TO DO:
Filter this material down to the lines that hold "pixels", copying each one.
━━━ SOURCE EXCERPT ━━━
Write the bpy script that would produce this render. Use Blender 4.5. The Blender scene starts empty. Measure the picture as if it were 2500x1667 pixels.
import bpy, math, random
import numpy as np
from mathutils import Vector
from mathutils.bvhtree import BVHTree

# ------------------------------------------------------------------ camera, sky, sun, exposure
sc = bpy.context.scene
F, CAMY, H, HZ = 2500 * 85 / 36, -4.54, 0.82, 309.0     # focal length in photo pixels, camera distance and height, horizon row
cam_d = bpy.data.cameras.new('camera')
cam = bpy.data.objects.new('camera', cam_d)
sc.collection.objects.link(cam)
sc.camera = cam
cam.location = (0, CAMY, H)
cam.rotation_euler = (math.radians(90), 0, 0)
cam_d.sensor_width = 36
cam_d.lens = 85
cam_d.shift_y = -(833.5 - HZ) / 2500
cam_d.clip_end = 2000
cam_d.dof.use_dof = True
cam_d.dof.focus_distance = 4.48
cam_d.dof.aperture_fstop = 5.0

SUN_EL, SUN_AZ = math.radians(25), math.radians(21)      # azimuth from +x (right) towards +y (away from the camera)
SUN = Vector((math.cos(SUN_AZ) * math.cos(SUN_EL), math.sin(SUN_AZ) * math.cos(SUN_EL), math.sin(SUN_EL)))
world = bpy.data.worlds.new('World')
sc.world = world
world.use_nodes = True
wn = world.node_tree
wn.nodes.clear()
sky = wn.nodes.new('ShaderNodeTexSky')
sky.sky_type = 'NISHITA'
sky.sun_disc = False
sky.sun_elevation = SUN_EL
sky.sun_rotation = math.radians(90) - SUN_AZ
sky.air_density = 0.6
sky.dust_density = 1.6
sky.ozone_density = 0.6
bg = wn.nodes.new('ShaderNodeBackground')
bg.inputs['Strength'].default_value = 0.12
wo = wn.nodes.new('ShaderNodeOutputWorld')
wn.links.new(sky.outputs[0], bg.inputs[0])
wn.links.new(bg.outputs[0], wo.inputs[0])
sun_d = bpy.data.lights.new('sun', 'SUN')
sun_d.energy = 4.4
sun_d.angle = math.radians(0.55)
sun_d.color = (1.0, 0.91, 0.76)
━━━
RESPONSE TO THIS EXERCISE:
Write the bpy script that would produce this render. Use Blender 4.5. The Blender scene starts empty. Measure the picture as if it were 2500x1667 pixels.
F, CAMY, H, HZ = 2500 * 85 / 36, -4.54, 0.82, 309.0     # focal length in photo pixels, camera distance and height, horizon row